From Neidpath, we decided to stay in Selkirk (the Royal Burgh of), which is pretty central to the Border Abbeys. The plan was to do that today, but…
Using the B&B Guide, we decided to just go to Selkirk and see what looked good. On the main road into town, a big Victorian mansion stands on the corner. The Glen Hotel, yet another recently refurbished hotel. We strolled in at 5:30, looked at a few rooms (one with a giant 4-poster bed only available one night) and decided on #6, which looks out west/south with a gorgeous view, for their ‘short break’ deal — two nights DB&B for only £76/person.
Mark says we’re not spending enough cash, and not to worry. I’ve just been picking places in the brochures that look cool. We’ll find someplace spiffy this weekend. The Glen Hotel is very nice, very comfortable, and very friendly. The beds are comfy — the room has a double and a twin bed, two comfy chairs, and a desk, plus a big three-bay window sitting area.

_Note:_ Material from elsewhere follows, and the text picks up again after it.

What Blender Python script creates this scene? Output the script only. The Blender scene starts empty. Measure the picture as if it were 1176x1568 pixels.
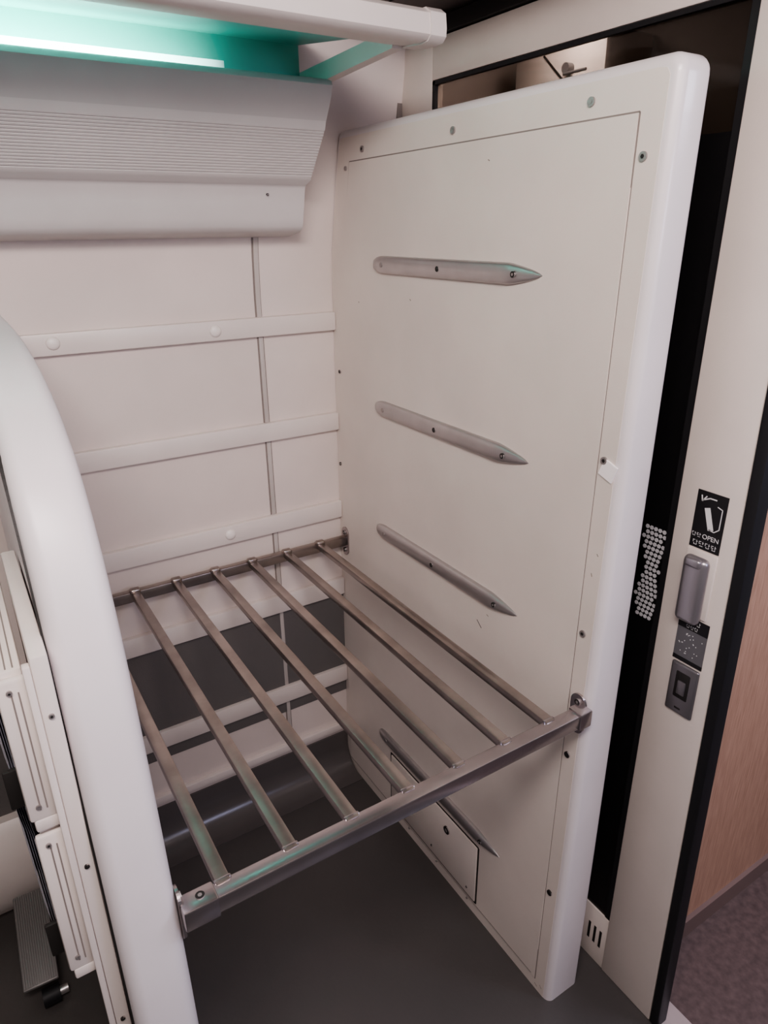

We walked into town proper before dinner to take a look around. Everything seems very tidy and clean, as if hordes of maintenance workers descend on the town after dark to pick up litter and clean streets. We had dinner in the bar, served by a nice young man who explained all the stuff on the menu.
We bought gas today, something like £25 for a half-tank of gas. Petrol is expensive here, almost four times what we’re used to. I imagine most of it is tax, like at home. It’s also weird not to have tax added to stuff — food, for example, doesn’t have tax added, or the VAT is already added in, I don’t know. With VAT at 17.5%, it’s hard to imagine what Americans would have it we went to a flat sales tax instead of income tax. I think most people believe it would be low: “I already pay sales tax, how much could it be?”. thinking it would remain at the 7-8% level they’re used to. In some EU countries, it’s as high as 26%! I don’t think that would go over well. I wouldn’t want to pay it, especially not in our consumer-oriented society.